Não está claro o que vai acontecer agora. Os Estados Unidos e o Brasil (assim como muitos comentadores do mainstream) endossaram o golpe de extrema-direita e reconheceram a senadora da oposição de extrema direita, anti-indígena Jeanine Añez como presidente. Añez diz que Morales vai ser barrado nas próximas eleições e acusado de crimes se retornar ao país. E como presidente interina, ela já alterou radicalmente as politicas externas bolivianas. As ações certamente violam a constituição boliviana. Membros do MAS convocaram os magistrados também e agora muitos manifestantes anti-golpe estão nas ruas – de maneira nada comparável aos protestos anti-Morales da última semana, estes manifestantes estão sofrendo violenta repressão.

O que é certo é que em todos os elementos críticos desde a eleição, a OEA teve enorme participação na crise que levou Morales a renuncia.
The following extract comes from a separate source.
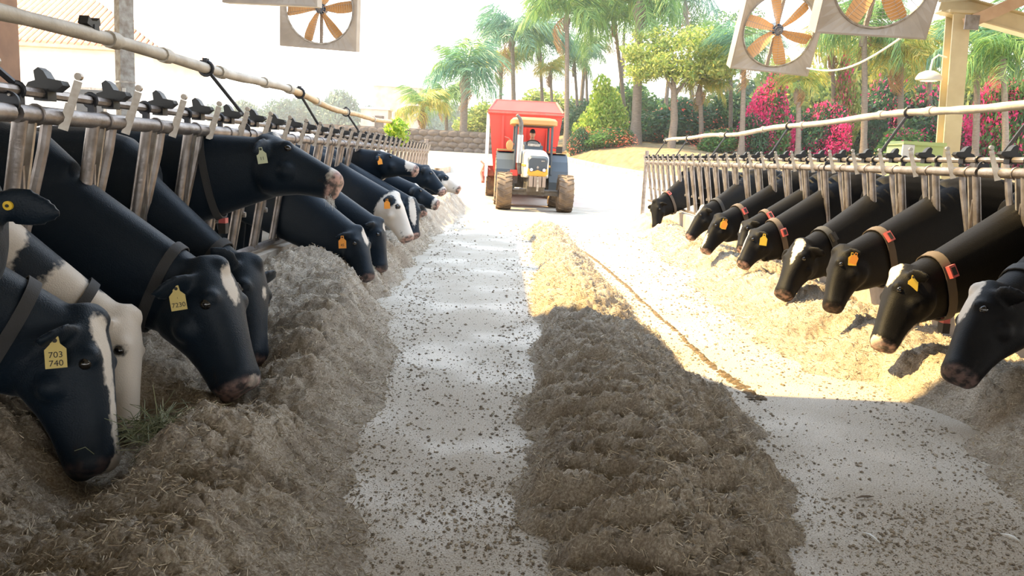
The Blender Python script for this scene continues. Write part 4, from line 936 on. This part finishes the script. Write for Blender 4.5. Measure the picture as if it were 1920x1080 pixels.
# feed wagon towed behind
WXc, WYc = .60, 24.6
Wg = empty('feed_wagon', (WXc, WYc, gz(WXc, WYc)), (0, 0, A(0.5))); tag(Wg, 'red feed mixer wagon with sloped lid towed behind the tractor', 'wagon')
def loftbox(secs):
    return [[Vector((-w, y0, z)), Vector((w, y0, z)), Vector((w, y1, z)), Vector((-w, y1, z))] for z, w, y0, y1 in secs]
b = MB(); b.rings(loftbox([(.62, .78, .3, 3.8), (1.0, .92, .08, 4.1), (2.62, 1.10, 0, 4.2), (2.64, 1.12, -.02, 4.22)])); b.build('tub', M['red'], Wg, False)
b = MB(); b.rings(loftbox([(2.62, 1.14, -.04, 4.24), (2.74, 1.14, -.04, 4.24), (3.05, .93, .42, 3.9), (3.09, .93, .45, 3.88)])); q = b.build('lid', M['red'], Wg, False)
for k in (-1, 1):
    b = MB(); b.tube([(k*1.12, -.05, 2.72), (k*.93, .42, 3.06), (k*.93, 3.9, 3.06)], .035, 6); b.build('lid_edge', M['red_dark'], q)
b = MB(); b.box((0, -.06, 2.68), (2.3, .04, .06)); b.build('top_band', M['red_dark'], Wg, False)
for x in (-.62, 0, .62):
    b = MB(); b.box((x*1.08, -.02, 1.75), (.07, .07, 1.65), Matrix.Rotation(A(2)*x, 3, 'Y')); b.build('front_rib', M['red'], Wg, False)
b = MB(); b.box((-1.13, .25, 1.7), (.10, .45, 1.9)); b.build('sunlit_flank', M['white_wall'], Wg, False)  # white slab painting direct sun onto the left side of the red tub
b = MB(); b.box((-1.05, 1.2, .92), (.34, 1.6, .30)); b.box((-1.22, .9, .7), (.10, .5, .36)); b.build('discharge_chute', M['red_dark'], Wg, False)
b = MB(); b.tube([(-1.2, .3, 1.1), (-1.28, .1, .85), (-1.2, .0, .6)], .04, 6); b.tube([(-1.0, .05, .95), (-1.3, .2, 1.2)], .03, 6); b.build('chute_arm', M['red_dark'], Wg)
for k in (-1, 1):
    wheel(Wg, 'wheel', (k*.98, 2.2, .46), .46, .32, 14); wheel(Wg, 'wheel', (k*.98, 3.2, .46), .46, .32, 14)
b = MB(); b.box((0, 2.7, .46), (1.9, .14, .14)); b.box((0, 2.2, .58), (.9, 3.4, .12)); b.build('frame', M['red_dark'], Wg, False)
b = MB(); b.tube([(-.35, .4, .6), (0, -.5, .55)], .05, 6); b.tube([(.35, .4, .6), (0, -.5, .55)], .05, 6); b.build('drawbar', M['red_dark'], Wg)
b = MB(); b.box((.25, -.1, 1.05), (.5, .12, .45)); b.build('gearbox_guard', M['red_dark'], Wg, False)
# ================================================================ BACKGROUND: walls, house, bank
def hz(px): return VY + .0489*(px-VX)
def g_at(px, D): return gz((px-VX)/F_PX*D, D)
def atpx(px, D, dz=0): x = (px-VX)/F_PX*D; return Vector((x, D, gz(x, D)+dz))
# dry grass bank on the right
xs = np.linspace(3.2, 60, 150); ys = np.linspace(31, 62, 60); X, Y = np.meshgrid(xs, ys)
edge_y = np.interp(X, [3.2, 5.0, 7, 10, 14, 60], [45, 40, 36.5, 34.2, 33.3, 33]); v_ = np.clip((Y-edge_y)/3.5, 0, 1)
Z = terrain(X, Y) + 1.05*sstep(0, 1, v_)*np.minimum(1, .35+(X-3)/6) + .10*fbm(X, Y, .9, 4)*np.minimum(1, v_*3) - .05
Z = np.where(Y < edge_y, terrain(X, Y)-.1, Z)
def bank_z(x, y):
    i = min(max(int((y-31)/31*59), 0), 59); j = min(max(int((x-3.2)/56.8*149), 0), 149)
    return float(Z[i, j]) if x > 3.2 and y > 31 else gz(x, y)
idx = np.arange(X.size).reshape(X.shape); fq = np.stack([idx[:-1, :-1], idx[:-1, 1:], idx[1:, 1:], idx[1:, :-1]], -1).reshape(-1, 4)
struct(link('hill', npmesh('hill', np.stack([X, Y, Z], -1).reshape(-1, 3), fq, M['dry_grass'], True)))
pts = [(3.4, 44.4), (5.0, 39.6), (7, 36.1), (10, 33.8), (14, 32.9), (24, 32.6), (40, 32.6)]
b = MB(); rs = []
for x, y in pts:
    z = gz(x, y); rs.append([Vector((x-.1, y-.14, z-.1)), Vector((x+.1, y+.14, z-.1)), Vector((x+.1, y+.14, z+.2)), Vector((x-.1, y-.14, z+.2))])
b.rings(rs); struct(b.build('trim_3', M['kerb'], smooth=False))
# left planter kerb
b = MB(); rs = []
for px, D in ((700, 36), (790, 34), (822, 33.2), (842, 34.4), (838, 37), (815, 39)):
    p = atpx(px, D); rs.append([p+Vector((-.1, -.1, -.1)), p+Vector((.12, 0, -.1)), p+Vector((.12, 0, .22)), p+Vector((-.1, -.1, .22))])
b.rings(rs); struct(b.build('trim_4', M['kerb'], smooth=False))
# rubble retaining wall behind the left palm, with its stones
sw_ = atpx(770, 47); sw2 = atpx(925, 47); b = MB(); mid = (sw_+sw2)/2; b.box(mid+Vector((-1.5, .3, .55)), ((sw2-sw_).x+8, .4, 1.25)); wl = struct(b.build('wall_back', M['stone'], smooth=False))
rr = random.Random(2); sm_ = []
for k in range(5):
    m_ = MB(); m_.ball((0, 0, 0), (.32, .12, .17), 7, 4); m_.v = [(x*rr.uniform(.85, 1.15), y, z*rr.uniform(.85, 1.15)) for x, y, z in m_.v]; sm_.append(m_.mesh('stone', M['stone']))
for row in range(4):
    for i in range(22):
        q = link('stone', sm_[(row*3+i) % 5], wl); q.location = (mid.x-6.6+.58*i+.28*(row % 2)+rr.uniform(-.05, .05), mid.y+.08, mid.z+.05+.31*row)
# low white walls and stained block shed at left
w0 = atpx(515, 58); w1 = atpx(700, 58); b = MB(); wt = P(610, 243, 58).z; b.box(((w0.x+w1.x)/2, 58, (w0.z-.3+wt)/2), (w1.x-w0.x, .3, wt-w0.z+.3)); struct(b.build('wall_left', M['white_wall'], smooth=False))
s0 = atpx(708, 52); sh = empty('block_shed', (s0.x, 52, s0.z-.05)); tag(sh, 'small stained pinkish block shed beyond the end of the left barrier', 'shed')
b = MB(); b.box((0, 0, 1.0), (1.7, 1.6, 2.1)); b.build('walls', M['pink_wall'], sh, False)
b = MB(); b.box((0, 0, 2.1), (1.9, 1.8, .12)); b.build('roof_slab', M['white_wall'], sh, False)
b = MB(); b.box((.3, -.82, .9), (.55, .06, 1.5)); b.build('door', M['stone'], sh, False)
w0 = atpx(742, 60); s1 = empty('grey_tank_house', (w0.x, 62, w0.z)); tag(s1, 'pale grey block building behind the leafy tip of the left neck rail', 'building')
b = MB(); b.box((0, 0, 1.7), (3.4, 3, 3.8)); b.build('walls', M['pink_wall'], s1, False)
b = MB(); b.box((0, 0, 3.65), (3.7, 3.2, .15)); b.build('roof_slab', M['white_wall'], s1, False)
# tiled house far left
H0 = P(95, 150, 34); hs = empty('house', (H0.x, 34, gz(H0.x, 34))); tag(hs, 'white house with clay tiled hip roof far left beyond the barn', 'house')
hh = 4.3
b = MB(); b.box((0, 3, hh/2-.1), (8.4, 6, hh+.2)); b.build('walls', M['white_wall'], hs, False)
ez = hh; rgz = 6.6
def roofpt(u, v): return Vector((-4.9+9.8*u, -.6+3.6*v, ez+(rgz-ez)*v))
b = MB(); b.add([(-4.9, -.6, ez), (4.9, -.6, ez), (.6, 3, rgz), (-4.9, 3, rgz), (4.9, 6.6, ez), (-4.9, 6.6, ez), (-4.9, -.6, ez-.12), (4.9, -.6, ez-.12), (4.9, 6.6, ez-.12), (-4.9, 6.6, ez-.12)], [(0, 1, 2, 3), (1, 4, 2), (3, 2, 4, 5), (0, 6, 7, 1), (1, 7, 8, 4), (6, 9, 8, 7), (4, 8, 9, 5), (0, 3, 5, 9, 6)]); rf = b.build('roof', M['tile'], hs, False)
b = MB()
for i in range(36):
    x = -4.8+9.6*i/35; vmax = 1 if x < .6 else max(.05, 1-(x-.6)/4.3); n_ = Vector((0, -(rgz-ez), 3.6)).normalized()
    p0_ = roofpt((x+4.9)/9.8, 0)+n_*.05; p1_ = roofpt((x+4.9)/9.8, vmax)+n_*.05; b.tube([p0_, p1_], .09, 6)
stuff(b.build('tile_rows', M['tile'], rf))
b = MB(); b.tube([(4.9, -.6, ez+.06), (.6, 3, rgz+.06)], .13, 6); b.build('hip_ridge', M['white_wall'], rf)
for x in (-2.4, 1.6):
    b = MB(); b.box((x, -.02, 2.1), (1.3, .1, 1.2)); q = b.build('window', M['grey_column'], hs, False)
    b = MB(); b.box((x, -.06, 2.1), (1.1, .04, 1.0)); b.build('pane', M['eye'], q, False)
# pale green tank, lamp, cables on the right
gp = P(1742, 284, 11.0); gb = empty('trough_box', (gp.x, 11.4, 0)); tag(gb, 'pale green plastic box standing behind the cream steel post', 'box')
zt = P(1742, 272, 11.0).z
b = MB(); b.box((0, 0, zt/2), (.55, .5, zt)); b.build('body', M['green_box'], gb, False)
b = MB(); b.box((0, 0, zt+.02), (.6, .55, .05)); b.build('lid', M['green_box'], gb, False)
b = MB(); b.box((-.22, -.26, zt-.12), (.16, .03, .24)); b.build('white_label_plate', M['white_wall'], gb, False)
lp = P(1775, 108, 12.0); fl_ = empty('floodlight', lp); tag(fl_, 'small white hooded floodlight bracketed to the cream post', 'light')
b = MB(); b.tube([(0, 0, 0), (-.12, 0, .03), (-.2, 0, -.04), (-.22, 0, -.22)], .014, 6); b.build('arm', M['white_cable'], fl_)
b = MB(); b.rings([[Vector((-.22+.19*math.cos(t)*k, .14*math.sin(t)*k, z)) for t in np.linspace(0, 2*PI, 17)[:-1]] for z, k in ((-.20, .35), (-.24, .8), (-.30, 1), (-.33, 1.0))]); q = b.build('hood', M['white_wall'], fl_)
b = MB(); b.disc((-.22, 0, -.335), (0, 0, 1), .12, .02, 14); b.build('lens', M['lamp_glass'], q)
cb0 = P(1513, 128, 13.0); cb1 = P(1694, 68, 10.0); b = MB(); n = 18
b.tube([(cb0.lerp(cb1, i/n) + Vector((0, 0, -.18*math.sin(PI*i/n)))) - cb0 for i in range(n+1)], .014, 6); q = b.build('cable', M['white_cable']); q.location = cb0
tag(q, 'white cable sagging between the two right-hand fans', 'cable')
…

Almagro validou o golpe ao recusar-se a considerá-lo como tal e até mesmo sugeriu que a suposta fraude de Morales nas eleições do dia 20 de outubro – ainda não provada – é que foi o verdadeiro golpe.

A Bolívia é mais a regra do que a exceção neste assunto. A OEA tem uma historia sórdida no Haiti, onde pavimentou a via para o golpe de 2004 e reverteu os resultados nas eleições de 2010. Em anos recentes, Almagro foi expulso do Uruguai pela esquerda da Frente Amplio por reivindicar intervencionismo na America Latina – inclusive reconhecendo Guaidó como legitimo presidente da Venezuela, sancionando as eleições fraudadas que trouxeram Juan Orlando Hernandez para o poder em Honduras e nada fazendo quando Dilma Roussef foi deposta do governo brasileiro. Em anos recentes e no passado, o poder da OEA tem sido basicamente usado em uma direção: contra a esquerda.

E assim está sendo na Bolívia. O primeiro presidente indígena na história do pais, um socialista que notoriamente diminuiu a pobreza, foi destituído na sequência de uma eleição que a OEA denunciou como fraudulenta – mesmo sendo incapaz de provar a fraude.